Dziś rozpoczyna ostatni rok swojej kadencji. 6 sierpnia 2010 roku złożył przysięgę przed Zgromadzeniem Narodowym. Podczas wizyty w Krakowie Bronisław Komorowski, podkreślał że nawet jeżeli wystartuje w zbliżających się wyborach prezydenckich, to nie czuje się pewny wygranej, bo byłoby to arogancją wobec ewentualnych przeciwników. "Należy najpierw skoncentrować się na wykonaniu bieżących zadań, a dopiero potem myśleć o przyszłości." - mówił Bronisław Komorowski.
Po czterech latach sprawowania najwyższego urzędu w państwie - według lipcowego badania CBOS - Bronisławowi Komorowskiemu ufa prawie trzy czwarte badanych - 74 procent.
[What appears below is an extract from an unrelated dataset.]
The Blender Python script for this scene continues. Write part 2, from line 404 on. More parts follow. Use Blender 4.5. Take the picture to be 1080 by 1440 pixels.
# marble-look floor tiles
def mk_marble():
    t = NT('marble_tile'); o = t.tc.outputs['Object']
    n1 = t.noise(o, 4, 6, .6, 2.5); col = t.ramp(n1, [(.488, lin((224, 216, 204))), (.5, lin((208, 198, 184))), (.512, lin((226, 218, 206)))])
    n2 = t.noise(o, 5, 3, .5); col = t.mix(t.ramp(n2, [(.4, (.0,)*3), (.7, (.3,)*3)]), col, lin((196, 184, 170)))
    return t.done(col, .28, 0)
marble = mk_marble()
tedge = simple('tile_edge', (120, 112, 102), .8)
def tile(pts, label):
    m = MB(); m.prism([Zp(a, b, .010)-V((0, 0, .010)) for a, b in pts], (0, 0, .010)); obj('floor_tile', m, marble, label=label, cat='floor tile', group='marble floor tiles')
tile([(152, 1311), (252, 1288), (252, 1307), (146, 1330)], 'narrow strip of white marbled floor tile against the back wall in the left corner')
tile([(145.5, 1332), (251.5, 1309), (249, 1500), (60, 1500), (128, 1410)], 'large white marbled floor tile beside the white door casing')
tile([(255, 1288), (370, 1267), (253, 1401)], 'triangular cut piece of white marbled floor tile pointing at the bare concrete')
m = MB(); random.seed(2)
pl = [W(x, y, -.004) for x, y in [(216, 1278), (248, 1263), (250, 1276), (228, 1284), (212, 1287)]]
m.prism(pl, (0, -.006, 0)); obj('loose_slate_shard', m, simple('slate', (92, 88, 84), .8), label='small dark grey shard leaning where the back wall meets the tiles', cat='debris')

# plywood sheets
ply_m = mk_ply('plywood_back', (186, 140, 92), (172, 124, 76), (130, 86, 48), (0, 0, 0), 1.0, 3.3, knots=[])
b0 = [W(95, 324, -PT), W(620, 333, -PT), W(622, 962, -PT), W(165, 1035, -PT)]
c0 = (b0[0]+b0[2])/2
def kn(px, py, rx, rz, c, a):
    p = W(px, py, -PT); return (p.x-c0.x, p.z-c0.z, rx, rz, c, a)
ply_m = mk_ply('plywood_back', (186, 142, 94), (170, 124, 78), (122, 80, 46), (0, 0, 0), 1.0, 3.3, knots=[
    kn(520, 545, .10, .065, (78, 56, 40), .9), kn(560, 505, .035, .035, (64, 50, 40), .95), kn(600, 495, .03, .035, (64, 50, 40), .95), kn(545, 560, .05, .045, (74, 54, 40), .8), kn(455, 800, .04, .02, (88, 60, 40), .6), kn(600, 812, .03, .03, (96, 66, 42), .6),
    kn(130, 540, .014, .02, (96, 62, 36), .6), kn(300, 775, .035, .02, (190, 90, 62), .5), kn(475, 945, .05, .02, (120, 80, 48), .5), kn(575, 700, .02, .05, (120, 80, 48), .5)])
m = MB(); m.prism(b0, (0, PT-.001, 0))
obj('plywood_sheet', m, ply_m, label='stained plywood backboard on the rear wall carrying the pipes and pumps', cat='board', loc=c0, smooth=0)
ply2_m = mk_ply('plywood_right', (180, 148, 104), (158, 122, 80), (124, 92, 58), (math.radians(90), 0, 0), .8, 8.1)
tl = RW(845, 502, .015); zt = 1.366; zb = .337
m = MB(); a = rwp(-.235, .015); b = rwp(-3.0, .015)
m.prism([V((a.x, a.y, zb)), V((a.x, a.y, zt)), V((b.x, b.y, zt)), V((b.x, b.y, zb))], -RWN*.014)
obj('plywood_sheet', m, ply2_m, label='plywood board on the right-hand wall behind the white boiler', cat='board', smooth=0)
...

Prezydent podziękował za tak wysoką ocenę jego urzędowania. "To sprawia satysfakcję, ale nie będę też ukrywał, że też jest wielkim wyzwaniem" - dodał. Ostatni rok, nazywany przez prezydenta "ostatnią prostą", Bronisław Komorowski chce przeznaczyć na "uruchomienie polskiej refleksji i polskich nadziei" związanych z samorządnością.
W ciągu czterech lat prezydent złożył 81 wizyt zagranicznych oraz przyjął niemal 150 osobistości, w tym głowy państw i szefów rządów z wielu krajów. Dwukrotnie w Warszawie gościł prezydenta USA Baracka Obamę. Bronisław Komorowski podpisał niemal 800 ustaw, w tym tak kontrowersyjną, jak reforma emerytalna, trzy ustawy zawetował, a do Sejmu wystąpił z dwudziestoma.